Mom, my sister and sister-in-law and I have all been reading the Outlander series probably since the first book came out. What usually happens is that one of us will buy the book and then just pass it around. The four of us are all pretty vested in this story of a woman who has been transported back in time and the love affair that ensues. Each book contains anywhere from 850 to over 1,000 pages and it is the very reason why I switched over to eReaders. I’m not normally into romance novels (not since my teens), but these books are a less romance and more historical fictional SciFy. Though the sex scenes are decently steamy and it is nice that the leading heroine is open and bold about her sexuality. She is also not the typical romance heroine who sits back and waits for the man to save her. I am curious about the physics of her time travel, like what she can and can’t take with her. Here’s what I was wearing on this hike: hiking boots, overalls, tank, long sleeved shirt, rain jacket and the usual underwear. I had a water bottle in the long pocket of my overalls and my camera looped over my shoulder. I’m pretty sure my wallet was in one pocket and my cell phone in another. I was holding Josephine’s leash. Would all of those things travel with me, including Josephine? Would Josephine survive time travel or would I get to the past holding a leash with an empty harness?

I don’t think I want to know the answer to that last one.

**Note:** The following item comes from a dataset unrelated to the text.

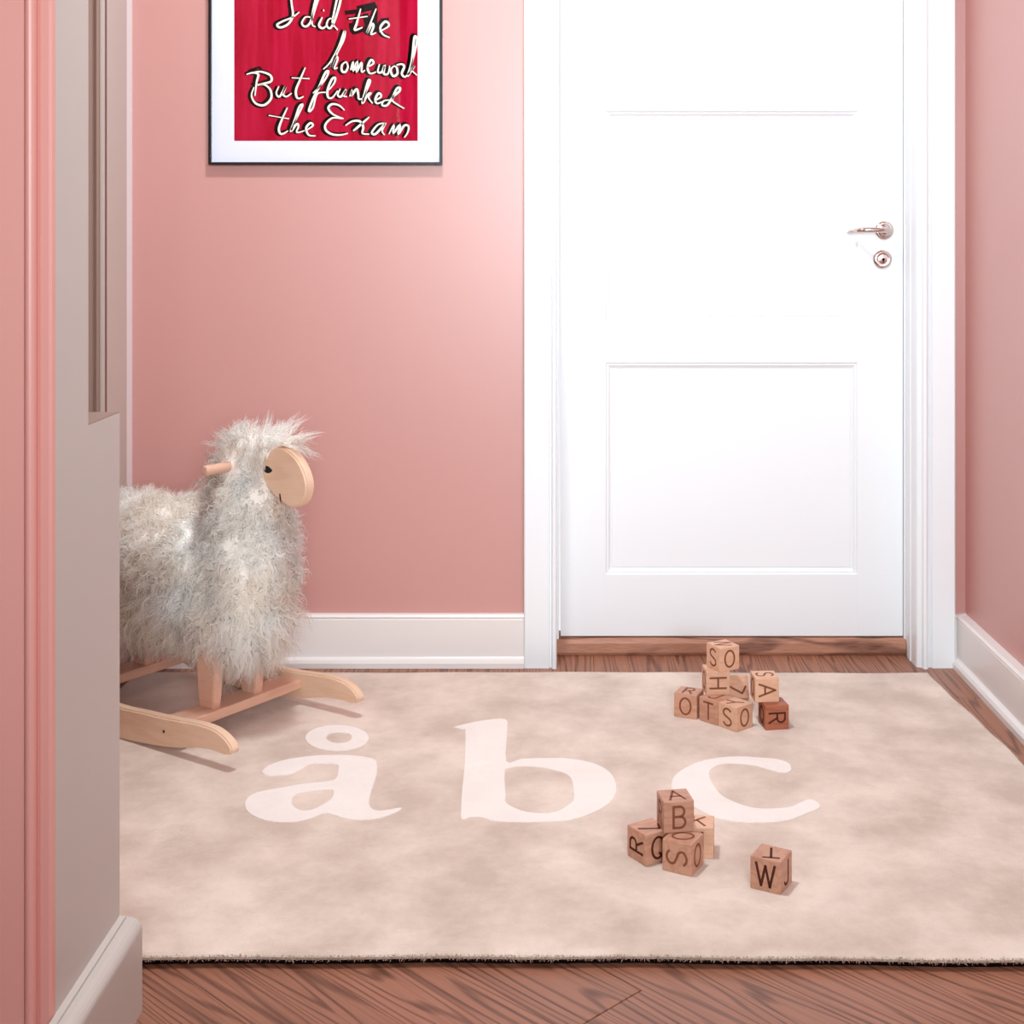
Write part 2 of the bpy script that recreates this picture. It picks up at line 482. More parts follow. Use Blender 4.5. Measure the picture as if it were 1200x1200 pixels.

While I find the stories entertaining, the very idea of being whisked back in time to before women’s right to just about anything does not sound remotely appealing or attractive. Life in general was pretty difficult and filthy in the 1700s but life for a woman in the 1700s feels more than difficult. It was fucking dangerous. I am sure that within my first two hours of being transported to that time, I would indeed be burned on a stake. I would probably beg for it because I would have no idea how to proceed in that timeline. Can I build a fire? Sure, if I have matches and newspapers and oil soaked dryer lint. I might be able to prop some sticks and limbs up against a tree to make some sort of structure for sleeping. I could forage some. I know what a wild onion looks like and dandelions are edible. I wouldn’t poison myself, but I am not ashamed to say that I am material girl, living in a material world. I should rephrase that. I am a modern girl, living in a modern world. Maybe I could endure the never ending labor of day to day living in the wilderness and the immediate danger of rape and or murder if there were was hot and cold running water and I could be clean.

That’s really the only difference between now and then, right?